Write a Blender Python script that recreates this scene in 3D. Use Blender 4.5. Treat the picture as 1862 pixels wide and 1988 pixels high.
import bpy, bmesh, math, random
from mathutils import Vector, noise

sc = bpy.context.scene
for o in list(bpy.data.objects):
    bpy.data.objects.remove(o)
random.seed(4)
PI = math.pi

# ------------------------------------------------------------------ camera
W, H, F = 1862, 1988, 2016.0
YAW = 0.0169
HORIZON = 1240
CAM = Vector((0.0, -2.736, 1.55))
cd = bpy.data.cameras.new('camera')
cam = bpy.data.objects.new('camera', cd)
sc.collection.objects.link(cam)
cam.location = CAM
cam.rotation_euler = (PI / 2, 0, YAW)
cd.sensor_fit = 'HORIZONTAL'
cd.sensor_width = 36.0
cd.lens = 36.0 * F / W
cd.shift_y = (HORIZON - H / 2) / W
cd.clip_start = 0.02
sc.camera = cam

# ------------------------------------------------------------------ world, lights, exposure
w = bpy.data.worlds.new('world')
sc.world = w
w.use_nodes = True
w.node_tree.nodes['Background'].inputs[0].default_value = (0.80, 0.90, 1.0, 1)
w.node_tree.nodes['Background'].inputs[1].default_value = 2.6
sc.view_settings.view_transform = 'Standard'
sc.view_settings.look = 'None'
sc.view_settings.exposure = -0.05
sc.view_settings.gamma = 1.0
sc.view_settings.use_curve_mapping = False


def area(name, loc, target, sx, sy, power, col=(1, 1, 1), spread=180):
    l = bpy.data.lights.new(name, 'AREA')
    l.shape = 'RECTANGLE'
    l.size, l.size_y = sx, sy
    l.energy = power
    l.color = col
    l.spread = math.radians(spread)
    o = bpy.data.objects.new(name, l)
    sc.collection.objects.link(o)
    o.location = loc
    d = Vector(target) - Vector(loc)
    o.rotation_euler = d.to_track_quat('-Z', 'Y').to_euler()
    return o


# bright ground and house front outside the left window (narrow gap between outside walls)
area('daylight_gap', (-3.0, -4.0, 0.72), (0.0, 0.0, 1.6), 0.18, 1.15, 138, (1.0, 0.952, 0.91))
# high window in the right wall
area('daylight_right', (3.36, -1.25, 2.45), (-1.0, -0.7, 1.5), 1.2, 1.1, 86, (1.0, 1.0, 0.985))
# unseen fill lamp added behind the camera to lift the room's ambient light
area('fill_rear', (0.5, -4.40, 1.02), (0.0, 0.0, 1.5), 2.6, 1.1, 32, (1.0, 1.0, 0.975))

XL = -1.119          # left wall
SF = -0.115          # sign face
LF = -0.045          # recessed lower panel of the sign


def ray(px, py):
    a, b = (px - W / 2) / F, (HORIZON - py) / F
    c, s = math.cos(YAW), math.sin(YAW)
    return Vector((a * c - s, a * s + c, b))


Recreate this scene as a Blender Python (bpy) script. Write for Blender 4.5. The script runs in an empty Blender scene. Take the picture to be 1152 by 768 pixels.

Work to be completed => Begin at the first line of the records above and quote every line verbatim through the one that contains "sc.camera = cam".

Complete output =>
Write a Blender Python script that recreates this scene in 3D. Use Blender 4.5. Treat the picture as 1862 pixels wide and 1988 pixels high.
import bpy, bmesh, math, random
from mathutils import Vector, noise

sc = bpy.context.scene
for o in list(bpy.data.objects):
    bpy.data.objects.remove(o)
random.seed(4)
PI = math.pi

# ------------------------------------------------------------------ camera
W, H, F = 1862, 1988, 2016.0
YAW = 0.0169
HORIZON = 1240
CAM = Vector((0.0, -2.736, 1.55))
cd = bpy.data.cameras.new('camera')
cam = bpy.data.objects.new('camera', cd)
sc.collection.objects.link(cam)
cam.location = CAM
cam.rotation_euler = (PI / 2, 0, YAW)
cd.sensor_fit = 'HORIZONTAL'
cd.sensor_width = 36.0
cd.lens = 36.0 * F / W
cd.shift_y = (HORIZON - H / 2) / W
cd.clip_start = 0.02
sc.camera = cam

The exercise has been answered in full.